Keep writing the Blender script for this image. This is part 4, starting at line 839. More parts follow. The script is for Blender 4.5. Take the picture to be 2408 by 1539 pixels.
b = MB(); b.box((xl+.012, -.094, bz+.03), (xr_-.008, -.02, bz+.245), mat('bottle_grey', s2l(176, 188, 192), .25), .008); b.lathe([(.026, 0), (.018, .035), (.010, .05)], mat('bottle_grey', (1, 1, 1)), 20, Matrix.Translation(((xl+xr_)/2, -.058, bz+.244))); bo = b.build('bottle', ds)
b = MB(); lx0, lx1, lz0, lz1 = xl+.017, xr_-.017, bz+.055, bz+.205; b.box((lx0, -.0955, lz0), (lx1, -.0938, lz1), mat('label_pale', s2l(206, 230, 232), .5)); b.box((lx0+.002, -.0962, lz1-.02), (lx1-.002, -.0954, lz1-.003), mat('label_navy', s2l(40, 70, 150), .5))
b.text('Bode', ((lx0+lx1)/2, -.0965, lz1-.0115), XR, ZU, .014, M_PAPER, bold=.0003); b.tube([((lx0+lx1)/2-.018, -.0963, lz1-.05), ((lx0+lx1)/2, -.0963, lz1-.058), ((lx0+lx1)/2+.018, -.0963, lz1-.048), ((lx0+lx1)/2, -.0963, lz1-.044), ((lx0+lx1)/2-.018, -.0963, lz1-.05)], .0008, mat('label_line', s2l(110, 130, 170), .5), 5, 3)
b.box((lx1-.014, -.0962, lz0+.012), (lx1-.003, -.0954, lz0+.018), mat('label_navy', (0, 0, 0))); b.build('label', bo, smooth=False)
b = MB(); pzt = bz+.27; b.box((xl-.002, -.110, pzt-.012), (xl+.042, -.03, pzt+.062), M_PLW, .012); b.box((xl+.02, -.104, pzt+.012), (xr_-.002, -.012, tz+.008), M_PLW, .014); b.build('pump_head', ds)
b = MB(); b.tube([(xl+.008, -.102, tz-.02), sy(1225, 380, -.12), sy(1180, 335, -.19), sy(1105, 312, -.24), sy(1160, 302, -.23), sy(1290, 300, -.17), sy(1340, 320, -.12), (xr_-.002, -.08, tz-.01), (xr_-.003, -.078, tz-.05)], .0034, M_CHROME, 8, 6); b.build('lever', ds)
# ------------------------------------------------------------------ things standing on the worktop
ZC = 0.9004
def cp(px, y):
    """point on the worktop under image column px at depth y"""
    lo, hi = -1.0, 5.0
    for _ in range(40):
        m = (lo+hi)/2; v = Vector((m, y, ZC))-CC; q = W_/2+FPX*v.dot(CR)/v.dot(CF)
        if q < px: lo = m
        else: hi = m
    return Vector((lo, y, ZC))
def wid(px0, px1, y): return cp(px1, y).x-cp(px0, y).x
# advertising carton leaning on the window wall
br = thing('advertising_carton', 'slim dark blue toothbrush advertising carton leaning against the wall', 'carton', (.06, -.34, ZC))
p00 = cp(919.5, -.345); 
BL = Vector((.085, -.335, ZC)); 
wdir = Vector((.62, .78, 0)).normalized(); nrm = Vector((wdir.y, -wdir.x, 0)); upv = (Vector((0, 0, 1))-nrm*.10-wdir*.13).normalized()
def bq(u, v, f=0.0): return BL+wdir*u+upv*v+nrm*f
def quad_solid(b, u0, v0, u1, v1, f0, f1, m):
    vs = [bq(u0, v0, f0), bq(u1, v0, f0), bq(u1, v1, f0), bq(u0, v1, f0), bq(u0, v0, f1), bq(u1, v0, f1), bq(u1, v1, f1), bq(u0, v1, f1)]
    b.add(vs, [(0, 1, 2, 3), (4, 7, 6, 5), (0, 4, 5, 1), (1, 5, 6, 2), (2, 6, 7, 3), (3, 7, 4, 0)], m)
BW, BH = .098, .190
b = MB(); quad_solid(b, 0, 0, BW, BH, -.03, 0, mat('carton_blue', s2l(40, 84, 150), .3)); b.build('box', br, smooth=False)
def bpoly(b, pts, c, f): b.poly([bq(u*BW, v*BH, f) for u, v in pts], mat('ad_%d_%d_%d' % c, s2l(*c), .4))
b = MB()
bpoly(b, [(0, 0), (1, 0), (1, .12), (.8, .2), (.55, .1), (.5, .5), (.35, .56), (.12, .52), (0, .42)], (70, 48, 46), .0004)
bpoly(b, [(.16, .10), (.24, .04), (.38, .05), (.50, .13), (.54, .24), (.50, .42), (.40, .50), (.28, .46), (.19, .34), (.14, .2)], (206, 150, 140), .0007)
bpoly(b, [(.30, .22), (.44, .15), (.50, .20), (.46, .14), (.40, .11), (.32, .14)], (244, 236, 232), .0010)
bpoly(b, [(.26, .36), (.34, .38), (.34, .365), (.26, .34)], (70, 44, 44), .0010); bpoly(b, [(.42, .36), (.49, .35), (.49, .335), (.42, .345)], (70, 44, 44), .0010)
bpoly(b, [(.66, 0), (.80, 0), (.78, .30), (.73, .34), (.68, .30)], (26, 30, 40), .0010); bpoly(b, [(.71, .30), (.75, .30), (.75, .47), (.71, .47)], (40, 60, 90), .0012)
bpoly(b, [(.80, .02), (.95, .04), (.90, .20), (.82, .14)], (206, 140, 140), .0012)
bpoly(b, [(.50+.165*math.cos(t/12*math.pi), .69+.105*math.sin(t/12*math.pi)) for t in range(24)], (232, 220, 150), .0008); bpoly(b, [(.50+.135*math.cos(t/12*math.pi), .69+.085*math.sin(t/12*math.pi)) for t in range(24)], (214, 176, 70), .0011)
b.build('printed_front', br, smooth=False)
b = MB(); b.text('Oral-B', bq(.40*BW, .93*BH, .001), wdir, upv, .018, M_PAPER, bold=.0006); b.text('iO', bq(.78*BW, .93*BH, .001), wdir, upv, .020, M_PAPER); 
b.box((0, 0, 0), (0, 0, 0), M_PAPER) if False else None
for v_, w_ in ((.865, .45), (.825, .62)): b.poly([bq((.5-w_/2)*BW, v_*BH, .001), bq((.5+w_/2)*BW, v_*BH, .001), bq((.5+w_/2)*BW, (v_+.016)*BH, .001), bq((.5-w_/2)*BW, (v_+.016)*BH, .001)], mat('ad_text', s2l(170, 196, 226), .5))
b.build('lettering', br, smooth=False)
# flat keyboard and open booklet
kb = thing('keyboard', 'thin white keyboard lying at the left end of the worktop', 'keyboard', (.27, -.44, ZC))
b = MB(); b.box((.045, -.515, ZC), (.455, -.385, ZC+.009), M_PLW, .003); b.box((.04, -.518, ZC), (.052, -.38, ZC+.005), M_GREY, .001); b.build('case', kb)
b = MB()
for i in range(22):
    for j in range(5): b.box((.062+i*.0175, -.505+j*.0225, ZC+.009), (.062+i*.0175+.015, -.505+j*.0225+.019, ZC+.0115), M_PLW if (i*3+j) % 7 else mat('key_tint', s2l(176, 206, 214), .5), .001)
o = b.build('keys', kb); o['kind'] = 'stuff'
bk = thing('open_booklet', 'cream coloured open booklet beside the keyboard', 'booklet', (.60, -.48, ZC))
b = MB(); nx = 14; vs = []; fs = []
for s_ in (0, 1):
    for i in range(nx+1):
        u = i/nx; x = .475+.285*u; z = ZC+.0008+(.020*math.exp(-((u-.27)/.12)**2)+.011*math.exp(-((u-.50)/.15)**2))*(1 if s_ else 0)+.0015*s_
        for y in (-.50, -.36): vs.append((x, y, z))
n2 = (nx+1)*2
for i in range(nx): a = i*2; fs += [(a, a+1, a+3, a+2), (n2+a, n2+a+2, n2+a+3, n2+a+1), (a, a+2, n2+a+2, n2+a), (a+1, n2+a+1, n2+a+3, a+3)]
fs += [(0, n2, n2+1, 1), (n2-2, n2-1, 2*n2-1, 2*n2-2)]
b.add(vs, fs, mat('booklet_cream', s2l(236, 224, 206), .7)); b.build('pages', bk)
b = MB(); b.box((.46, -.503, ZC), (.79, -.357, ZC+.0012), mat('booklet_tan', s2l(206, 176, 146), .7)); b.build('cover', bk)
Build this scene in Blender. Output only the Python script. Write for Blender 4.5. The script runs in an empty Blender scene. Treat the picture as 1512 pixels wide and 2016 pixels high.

Your objective
Identify and copy the lines holding the word "picture".

Solution below
Keep writing the Blender script for this image. This is part 4, starting at line 839. More parts follow. The script is for Blender 4.5. Take the picture to be 2408 by 1539 pixels.
Build this scene in Blender. Output only the Python script. Write for Blender 4.5. The script runs in an empty Blender scene. Treat the picture as 1512 pixels wide and 2016 pixels high.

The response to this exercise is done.